→ Excerpted records:
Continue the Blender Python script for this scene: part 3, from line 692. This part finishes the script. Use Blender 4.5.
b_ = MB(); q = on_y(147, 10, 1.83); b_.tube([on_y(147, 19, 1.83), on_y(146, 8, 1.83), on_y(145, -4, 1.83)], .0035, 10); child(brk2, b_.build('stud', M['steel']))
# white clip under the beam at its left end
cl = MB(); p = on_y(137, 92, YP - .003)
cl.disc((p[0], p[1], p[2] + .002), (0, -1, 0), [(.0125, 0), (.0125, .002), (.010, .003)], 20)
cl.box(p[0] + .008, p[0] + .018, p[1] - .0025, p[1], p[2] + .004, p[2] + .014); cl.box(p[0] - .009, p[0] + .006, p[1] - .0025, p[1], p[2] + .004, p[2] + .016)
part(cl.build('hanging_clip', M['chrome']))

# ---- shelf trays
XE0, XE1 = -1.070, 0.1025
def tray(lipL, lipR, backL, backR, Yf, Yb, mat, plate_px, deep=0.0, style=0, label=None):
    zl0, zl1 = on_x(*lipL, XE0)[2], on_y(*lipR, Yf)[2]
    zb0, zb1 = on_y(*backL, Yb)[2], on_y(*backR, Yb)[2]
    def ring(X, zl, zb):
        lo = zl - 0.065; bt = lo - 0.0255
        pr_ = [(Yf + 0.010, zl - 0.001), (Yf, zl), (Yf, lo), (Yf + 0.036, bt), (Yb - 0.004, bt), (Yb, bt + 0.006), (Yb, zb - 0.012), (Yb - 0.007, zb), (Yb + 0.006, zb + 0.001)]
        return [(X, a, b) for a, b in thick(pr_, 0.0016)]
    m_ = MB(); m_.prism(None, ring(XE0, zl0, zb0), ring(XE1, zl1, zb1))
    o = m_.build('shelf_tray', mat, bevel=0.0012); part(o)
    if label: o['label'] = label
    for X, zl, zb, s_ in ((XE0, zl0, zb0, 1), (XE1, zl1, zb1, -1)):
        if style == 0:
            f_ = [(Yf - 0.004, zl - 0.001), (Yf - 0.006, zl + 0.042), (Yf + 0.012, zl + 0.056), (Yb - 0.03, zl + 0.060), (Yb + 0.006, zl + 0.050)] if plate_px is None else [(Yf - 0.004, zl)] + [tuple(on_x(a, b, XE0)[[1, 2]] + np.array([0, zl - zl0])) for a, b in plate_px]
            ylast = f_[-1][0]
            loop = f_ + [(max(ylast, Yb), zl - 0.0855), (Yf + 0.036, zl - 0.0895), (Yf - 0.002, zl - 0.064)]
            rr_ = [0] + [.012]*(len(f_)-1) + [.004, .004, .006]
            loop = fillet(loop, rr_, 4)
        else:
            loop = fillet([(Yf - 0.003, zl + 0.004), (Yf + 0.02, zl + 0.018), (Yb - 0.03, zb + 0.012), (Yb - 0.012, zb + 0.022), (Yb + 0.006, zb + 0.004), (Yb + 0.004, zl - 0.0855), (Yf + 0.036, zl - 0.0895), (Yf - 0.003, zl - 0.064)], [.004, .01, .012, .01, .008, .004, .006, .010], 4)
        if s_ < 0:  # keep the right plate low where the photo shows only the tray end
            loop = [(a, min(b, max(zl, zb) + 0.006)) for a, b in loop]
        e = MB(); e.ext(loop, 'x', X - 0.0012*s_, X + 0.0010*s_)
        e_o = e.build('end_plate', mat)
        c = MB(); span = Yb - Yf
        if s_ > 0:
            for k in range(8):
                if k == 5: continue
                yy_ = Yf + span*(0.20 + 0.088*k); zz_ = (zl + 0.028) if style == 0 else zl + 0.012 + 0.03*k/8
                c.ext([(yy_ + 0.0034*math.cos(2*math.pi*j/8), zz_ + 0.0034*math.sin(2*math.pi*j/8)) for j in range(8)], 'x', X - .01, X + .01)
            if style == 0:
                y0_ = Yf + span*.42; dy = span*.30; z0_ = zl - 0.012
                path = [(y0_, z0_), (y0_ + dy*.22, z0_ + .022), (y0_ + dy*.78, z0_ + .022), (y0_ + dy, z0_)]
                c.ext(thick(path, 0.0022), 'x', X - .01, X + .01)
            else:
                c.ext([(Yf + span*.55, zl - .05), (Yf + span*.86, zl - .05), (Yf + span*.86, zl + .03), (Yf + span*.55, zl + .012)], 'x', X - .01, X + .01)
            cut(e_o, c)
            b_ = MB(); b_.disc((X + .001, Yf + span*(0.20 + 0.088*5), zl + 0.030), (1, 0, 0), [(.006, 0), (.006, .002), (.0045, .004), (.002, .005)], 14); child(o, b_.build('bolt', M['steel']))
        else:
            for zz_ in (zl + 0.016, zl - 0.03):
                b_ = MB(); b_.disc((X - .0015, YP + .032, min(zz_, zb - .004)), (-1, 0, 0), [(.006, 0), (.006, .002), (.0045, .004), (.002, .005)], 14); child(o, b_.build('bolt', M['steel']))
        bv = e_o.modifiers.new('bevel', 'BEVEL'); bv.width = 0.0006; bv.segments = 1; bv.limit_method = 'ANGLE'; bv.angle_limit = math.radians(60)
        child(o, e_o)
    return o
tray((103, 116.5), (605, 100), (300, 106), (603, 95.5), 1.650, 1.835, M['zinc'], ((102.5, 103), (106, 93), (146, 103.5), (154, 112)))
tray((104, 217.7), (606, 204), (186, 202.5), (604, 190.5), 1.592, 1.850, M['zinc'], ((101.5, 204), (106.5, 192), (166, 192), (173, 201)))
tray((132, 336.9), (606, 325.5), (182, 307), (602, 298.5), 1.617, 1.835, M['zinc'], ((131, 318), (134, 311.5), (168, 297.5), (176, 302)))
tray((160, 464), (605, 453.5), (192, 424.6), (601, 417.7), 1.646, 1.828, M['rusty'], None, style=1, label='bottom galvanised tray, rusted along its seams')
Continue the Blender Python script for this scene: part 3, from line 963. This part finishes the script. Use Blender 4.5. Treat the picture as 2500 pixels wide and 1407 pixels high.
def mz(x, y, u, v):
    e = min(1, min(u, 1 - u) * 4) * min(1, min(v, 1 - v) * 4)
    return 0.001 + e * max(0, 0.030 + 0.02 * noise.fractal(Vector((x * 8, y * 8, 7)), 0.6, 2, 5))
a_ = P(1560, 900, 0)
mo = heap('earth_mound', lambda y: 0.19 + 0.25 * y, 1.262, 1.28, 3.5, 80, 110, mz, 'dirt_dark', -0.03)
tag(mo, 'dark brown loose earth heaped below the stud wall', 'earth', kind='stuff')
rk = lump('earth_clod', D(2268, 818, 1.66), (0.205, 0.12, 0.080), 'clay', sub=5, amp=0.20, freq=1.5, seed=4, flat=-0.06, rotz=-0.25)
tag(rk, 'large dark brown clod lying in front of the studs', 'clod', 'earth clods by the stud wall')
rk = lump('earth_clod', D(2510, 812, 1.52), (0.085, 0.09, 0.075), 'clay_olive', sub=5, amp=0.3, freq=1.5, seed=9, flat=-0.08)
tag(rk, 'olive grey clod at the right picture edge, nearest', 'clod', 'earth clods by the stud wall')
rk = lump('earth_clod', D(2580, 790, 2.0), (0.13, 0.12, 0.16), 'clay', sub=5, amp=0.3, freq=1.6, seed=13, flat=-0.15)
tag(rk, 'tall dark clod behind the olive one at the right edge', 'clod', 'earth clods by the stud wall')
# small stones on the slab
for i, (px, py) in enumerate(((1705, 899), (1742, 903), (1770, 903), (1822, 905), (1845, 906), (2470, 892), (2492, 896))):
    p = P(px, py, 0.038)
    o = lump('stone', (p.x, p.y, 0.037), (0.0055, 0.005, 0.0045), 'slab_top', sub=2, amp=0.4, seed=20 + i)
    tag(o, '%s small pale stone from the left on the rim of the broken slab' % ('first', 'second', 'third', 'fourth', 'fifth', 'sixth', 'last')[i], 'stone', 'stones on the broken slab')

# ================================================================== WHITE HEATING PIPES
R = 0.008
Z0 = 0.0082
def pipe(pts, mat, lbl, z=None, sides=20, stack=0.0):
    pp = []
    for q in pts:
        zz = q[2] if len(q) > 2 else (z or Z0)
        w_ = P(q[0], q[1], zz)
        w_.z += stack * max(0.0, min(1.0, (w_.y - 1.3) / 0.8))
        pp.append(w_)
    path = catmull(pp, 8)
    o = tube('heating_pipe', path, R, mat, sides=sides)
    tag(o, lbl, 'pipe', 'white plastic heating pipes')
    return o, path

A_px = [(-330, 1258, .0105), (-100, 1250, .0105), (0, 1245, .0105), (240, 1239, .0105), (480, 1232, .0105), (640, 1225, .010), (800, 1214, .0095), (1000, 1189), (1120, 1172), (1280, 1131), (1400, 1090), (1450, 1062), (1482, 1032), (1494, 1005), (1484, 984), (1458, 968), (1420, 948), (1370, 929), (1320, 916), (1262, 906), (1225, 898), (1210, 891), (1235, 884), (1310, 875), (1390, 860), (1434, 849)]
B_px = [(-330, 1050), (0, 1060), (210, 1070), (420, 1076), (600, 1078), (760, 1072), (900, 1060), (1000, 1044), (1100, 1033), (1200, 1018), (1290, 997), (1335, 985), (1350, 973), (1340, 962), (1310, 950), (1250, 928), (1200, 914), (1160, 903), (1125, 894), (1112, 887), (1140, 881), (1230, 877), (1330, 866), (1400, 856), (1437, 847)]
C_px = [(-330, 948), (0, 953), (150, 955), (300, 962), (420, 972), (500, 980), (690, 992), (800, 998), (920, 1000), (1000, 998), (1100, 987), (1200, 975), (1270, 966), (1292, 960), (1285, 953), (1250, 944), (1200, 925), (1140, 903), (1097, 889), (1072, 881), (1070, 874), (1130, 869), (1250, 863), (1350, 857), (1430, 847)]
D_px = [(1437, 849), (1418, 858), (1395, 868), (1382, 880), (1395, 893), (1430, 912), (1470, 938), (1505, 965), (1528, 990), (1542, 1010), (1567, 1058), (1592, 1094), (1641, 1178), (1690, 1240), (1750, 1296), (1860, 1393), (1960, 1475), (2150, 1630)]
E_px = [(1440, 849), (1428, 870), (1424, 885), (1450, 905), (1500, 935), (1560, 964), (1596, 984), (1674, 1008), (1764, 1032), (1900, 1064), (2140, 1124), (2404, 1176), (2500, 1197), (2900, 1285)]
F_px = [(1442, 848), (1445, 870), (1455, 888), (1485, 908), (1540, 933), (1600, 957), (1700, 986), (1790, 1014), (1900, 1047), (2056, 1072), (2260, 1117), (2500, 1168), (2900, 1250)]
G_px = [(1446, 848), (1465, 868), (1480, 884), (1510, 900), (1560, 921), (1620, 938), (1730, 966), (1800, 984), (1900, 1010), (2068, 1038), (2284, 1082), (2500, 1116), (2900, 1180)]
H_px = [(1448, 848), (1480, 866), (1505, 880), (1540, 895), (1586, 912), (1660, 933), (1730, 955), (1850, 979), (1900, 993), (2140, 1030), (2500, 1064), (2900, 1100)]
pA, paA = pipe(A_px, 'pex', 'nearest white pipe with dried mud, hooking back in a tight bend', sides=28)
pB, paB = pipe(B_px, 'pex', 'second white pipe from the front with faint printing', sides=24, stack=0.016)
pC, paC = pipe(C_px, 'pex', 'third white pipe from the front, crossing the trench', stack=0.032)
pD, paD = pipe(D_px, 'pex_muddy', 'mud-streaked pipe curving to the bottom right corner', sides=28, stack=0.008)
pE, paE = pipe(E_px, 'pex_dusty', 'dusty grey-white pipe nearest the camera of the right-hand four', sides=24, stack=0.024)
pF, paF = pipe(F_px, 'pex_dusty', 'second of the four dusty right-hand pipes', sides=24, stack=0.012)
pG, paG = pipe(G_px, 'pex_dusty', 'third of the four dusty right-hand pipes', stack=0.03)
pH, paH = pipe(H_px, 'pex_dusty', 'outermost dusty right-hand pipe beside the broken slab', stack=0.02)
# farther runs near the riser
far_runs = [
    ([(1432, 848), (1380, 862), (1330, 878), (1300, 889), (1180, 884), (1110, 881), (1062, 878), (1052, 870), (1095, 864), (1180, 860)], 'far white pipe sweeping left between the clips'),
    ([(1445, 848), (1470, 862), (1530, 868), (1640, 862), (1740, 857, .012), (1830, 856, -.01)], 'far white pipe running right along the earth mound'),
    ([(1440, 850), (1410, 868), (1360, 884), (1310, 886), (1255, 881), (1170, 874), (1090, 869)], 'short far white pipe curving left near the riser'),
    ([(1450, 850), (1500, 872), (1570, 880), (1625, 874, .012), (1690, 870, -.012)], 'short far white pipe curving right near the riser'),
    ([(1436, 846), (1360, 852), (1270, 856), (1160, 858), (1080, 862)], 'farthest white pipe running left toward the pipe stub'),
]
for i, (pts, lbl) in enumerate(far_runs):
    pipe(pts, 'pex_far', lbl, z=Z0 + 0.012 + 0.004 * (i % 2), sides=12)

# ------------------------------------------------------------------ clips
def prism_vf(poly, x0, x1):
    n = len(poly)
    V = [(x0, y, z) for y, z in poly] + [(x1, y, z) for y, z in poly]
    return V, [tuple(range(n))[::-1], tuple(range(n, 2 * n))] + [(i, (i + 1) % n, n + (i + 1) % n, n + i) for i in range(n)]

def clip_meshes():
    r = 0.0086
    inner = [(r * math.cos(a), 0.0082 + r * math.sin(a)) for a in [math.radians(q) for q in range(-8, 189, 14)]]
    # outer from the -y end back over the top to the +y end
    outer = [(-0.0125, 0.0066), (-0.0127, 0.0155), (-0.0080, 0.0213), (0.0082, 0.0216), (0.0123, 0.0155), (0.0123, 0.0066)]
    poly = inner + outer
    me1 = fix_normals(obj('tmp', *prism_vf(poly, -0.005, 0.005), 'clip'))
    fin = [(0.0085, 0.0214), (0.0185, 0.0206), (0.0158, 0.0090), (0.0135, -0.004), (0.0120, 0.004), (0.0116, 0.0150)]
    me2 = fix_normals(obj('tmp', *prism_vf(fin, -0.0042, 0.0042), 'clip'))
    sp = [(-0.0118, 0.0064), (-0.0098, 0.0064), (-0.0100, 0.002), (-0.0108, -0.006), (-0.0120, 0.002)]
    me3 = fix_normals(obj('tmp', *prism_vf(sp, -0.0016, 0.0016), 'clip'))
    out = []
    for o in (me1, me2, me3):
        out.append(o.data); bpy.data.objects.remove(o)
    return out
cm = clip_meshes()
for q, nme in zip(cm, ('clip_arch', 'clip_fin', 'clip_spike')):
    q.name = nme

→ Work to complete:
Repeat the material word for word from its opening line up to and including the line containing "part(cl.build('hanging_clip', M['chrome']))".

→ Exercise answer:
Continue the Blender Python script for this scene: part 3, from line 692. This part finishes the script. Use Blender 4.5.
b_ = MB(); q = on_y(147, 10, 1.83); b_.tube([on_y(147, 19, 1.83), on_y(146, 8, 1.83), on_y(145, -4, 1.83)], .0035, 10); child(brk2, b_.build('stud', M['steel']))
# white clip under the beam at its left end
cl = MB(); p = on_y(137, 92, YP - .003)
cl.disc((p[0], p[1], p[2] + .002), (0, -1, 0), [(.0125, 0), (.0125, .002), (.010, .003)], 20)
cl.box(p[0] + .008, p[0] + .018, p[1] - .0025, p[1], p[2] + .004, p[2] + .014); cl.box(p[0] - .009, p[0] + .006, p[1] - .0025, p[1], p[2] + .004, p[2] + .016)
part(cl.build('hanging_clip', M['chrome']))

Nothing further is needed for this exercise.